# What is expected:
Using the material below, copy every line where "scene" appears.

# Given data:
* START *
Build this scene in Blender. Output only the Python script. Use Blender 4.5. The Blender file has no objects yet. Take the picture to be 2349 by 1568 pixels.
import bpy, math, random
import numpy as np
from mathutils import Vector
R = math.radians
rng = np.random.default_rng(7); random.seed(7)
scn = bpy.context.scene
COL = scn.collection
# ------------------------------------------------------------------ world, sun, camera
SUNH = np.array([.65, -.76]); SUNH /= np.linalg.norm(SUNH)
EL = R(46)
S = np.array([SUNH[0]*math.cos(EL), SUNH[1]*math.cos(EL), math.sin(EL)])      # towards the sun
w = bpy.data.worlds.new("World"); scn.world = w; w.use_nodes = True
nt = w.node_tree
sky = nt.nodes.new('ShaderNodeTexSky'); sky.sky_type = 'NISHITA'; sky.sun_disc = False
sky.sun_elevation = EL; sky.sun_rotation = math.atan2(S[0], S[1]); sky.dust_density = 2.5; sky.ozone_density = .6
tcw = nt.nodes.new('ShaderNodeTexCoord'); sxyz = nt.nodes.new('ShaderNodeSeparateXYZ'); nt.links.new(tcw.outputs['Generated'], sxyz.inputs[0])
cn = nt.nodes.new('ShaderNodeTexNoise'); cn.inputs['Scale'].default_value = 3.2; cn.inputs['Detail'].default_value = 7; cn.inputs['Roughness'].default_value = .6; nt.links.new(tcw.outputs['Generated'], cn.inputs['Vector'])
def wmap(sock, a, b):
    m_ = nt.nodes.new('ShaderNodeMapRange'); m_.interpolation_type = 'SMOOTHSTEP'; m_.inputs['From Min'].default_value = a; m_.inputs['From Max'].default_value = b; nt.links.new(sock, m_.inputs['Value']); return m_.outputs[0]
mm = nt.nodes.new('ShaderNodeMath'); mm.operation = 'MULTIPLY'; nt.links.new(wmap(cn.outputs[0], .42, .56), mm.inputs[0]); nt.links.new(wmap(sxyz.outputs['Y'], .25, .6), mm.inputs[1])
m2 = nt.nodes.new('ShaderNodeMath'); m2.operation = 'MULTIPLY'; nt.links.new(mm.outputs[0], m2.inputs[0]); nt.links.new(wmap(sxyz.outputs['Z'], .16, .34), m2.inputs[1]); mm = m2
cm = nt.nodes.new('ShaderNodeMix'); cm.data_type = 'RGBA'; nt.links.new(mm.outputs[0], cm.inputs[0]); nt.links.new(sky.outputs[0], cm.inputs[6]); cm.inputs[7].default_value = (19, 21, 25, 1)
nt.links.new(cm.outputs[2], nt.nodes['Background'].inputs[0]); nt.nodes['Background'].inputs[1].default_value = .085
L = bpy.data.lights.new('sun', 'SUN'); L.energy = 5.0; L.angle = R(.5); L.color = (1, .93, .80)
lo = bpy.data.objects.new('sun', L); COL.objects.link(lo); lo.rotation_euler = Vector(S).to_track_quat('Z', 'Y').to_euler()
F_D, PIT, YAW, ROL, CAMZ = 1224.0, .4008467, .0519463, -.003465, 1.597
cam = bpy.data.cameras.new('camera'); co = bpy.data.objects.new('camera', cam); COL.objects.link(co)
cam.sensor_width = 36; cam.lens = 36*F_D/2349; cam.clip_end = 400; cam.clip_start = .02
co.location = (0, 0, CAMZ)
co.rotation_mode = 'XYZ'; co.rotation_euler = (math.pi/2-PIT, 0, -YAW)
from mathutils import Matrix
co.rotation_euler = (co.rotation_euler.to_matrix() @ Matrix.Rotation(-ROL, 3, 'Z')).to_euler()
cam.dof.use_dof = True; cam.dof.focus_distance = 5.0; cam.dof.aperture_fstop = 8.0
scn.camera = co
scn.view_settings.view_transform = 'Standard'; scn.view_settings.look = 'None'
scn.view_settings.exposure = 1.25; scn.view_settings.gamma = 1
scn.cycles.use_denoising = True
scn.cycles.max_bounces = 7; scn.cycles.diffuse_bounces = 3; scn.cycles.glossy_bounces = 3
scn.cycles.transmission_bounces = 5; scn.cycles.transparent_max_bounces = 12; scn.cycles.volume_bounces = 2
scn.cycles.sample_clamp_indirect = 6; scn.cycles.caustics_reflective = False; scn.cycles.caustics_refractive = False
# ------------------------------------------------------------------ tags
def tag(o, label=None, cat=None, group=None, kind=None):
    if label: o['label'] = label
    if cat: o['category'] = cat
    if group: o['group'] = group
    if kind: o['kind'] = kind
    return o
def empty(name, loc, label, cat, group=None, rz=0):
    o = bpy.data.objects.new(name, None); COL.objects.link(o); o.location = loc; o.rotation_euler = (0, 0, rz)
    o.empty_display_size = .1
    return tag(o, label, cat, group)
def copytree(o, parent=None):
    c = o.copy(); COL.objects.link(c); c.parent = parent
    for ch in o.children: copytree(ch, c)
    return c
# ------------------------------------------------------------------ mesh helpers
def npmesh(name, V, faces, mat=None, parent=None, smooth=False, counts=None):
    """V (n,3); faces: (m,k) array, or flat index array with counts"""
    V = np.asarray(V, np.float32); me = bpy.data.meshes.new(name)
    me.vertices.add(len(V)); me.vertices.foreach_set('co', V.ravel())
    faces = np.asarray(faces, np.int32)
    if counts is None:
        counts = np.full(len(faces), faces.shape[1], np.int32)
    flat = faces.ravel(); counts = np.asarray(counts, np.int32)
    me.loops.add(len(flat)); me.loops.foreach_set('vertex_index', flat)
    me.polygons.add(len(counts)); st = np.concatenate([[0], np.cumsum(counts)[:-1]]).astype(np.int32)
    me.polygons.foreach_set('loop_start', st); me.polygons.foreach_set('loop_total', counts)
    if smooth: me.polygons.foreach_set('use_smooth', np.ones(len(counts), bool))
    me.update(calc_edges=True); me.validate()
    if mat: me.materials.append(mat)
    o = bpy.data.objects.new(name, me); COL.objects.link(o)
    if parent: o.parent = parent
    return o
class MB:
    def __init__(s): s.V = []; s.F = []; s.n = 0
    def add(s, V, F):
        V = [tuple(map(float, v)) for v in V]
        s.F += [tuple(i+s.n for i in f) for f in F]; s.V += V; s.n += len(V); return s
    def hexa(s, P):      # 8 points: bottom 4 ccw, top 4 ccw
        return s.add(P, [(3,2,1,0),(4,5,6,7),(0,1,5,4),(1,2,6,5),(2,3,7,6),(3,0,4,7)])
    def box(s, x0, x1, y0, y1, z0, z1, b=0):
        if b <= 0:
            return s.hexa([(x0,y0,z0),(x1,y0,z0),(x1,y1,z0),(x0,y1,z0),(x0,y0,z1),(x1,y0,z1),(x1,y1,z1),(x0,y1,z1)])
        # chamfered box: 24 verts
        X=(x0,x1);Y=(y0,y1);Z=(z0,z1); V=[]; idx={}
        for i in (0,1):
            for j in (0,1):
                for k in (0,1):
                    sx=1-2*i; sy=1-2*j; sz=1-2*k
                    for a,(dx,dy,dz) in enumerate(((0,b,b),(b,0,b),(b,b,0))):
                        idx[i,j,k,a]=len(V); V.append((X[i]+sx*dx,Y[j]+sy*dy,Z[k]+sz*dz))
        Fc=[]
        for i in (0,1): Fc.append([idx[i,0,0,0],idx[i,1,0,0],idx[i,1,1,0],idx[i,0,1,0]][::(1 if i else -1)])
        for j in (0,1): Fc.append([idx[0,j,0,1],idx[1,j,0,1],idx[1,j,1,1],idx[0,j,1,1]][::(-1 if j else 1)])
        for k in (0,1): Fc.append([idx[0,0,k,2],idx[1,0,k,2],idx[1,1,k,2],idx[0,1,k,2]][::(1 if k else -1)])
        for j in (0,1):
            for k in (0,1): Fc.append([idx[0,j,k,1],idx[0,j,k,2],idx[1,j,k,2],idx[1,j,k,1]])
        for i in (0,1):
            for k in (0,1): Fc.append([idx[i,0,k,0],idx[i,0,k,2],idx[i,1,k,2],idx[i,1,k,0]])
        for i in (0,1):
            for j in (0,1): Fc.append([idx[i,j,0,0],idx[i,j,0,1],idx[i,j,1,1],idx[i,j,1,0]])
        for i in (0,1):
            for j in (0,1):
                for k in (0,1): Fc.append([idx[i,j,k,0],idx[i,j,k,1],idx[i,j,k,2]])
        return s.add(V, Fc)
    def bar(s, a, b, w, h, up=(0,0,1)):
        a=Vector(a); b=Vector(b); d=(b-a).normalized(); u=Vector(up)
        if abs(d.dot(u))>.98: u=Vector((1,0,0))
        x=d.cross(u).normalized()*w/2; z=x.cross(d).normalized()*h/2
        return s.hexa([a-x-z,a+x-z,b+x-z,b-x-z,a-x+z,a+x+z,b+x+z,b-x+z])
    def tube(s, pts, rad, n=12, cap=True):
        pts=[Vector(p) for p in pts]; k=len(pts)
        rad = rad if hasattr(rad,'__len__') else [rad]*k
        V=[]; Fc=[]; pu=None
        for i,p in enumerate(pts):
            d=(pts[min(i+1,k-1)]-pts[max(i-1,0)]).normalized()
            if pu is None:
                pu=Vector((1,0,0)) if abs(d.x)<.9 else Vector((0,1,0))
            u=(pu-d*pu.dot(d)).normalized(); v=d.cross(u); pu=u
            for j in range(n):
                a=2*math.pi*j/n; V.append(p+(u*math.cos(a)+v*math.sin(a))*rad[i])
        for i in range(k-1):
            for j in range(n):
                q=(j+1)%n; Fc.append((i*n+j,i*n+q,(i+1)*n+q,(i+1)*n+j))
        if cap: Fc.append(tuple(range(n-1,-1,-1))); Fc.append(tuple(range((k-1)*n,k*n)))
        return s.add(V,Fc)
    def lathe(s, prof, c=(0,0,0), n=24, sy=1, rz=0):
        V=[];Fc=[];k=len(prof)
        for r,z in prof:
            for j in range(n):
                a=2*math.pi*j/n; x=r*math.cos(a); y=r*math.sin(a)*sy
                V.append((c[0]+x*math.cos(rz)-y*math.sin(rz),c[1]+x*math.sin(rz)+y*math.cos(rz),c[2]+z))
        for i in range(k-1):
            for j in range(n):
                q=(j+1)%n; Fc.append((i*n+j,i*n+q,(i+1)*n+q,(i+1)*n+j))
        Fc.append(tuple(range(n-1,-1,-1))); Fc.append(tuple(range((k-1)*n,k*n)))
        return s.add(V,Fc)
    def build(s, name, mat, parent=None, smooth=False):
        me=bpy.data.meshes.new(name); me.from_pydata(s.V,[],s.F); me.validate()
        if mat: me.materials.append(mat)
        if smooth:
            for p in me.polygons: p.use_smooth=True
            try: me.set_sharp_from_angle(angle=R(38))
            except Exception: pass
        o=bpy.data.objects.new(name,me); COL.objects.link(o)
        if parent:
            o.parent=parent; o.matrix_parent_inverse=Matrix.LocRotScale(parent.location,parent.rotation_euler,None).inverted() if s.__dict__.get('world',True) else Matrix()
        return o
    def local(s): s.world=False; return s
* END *
# Finished exercise:
Build this scene in Blender. Output only the Python script. Use Blender 4.5. The Blender file has no objects yet. Take the picture to be 2349 by 1568 pixels.
scn = bpy.context.scene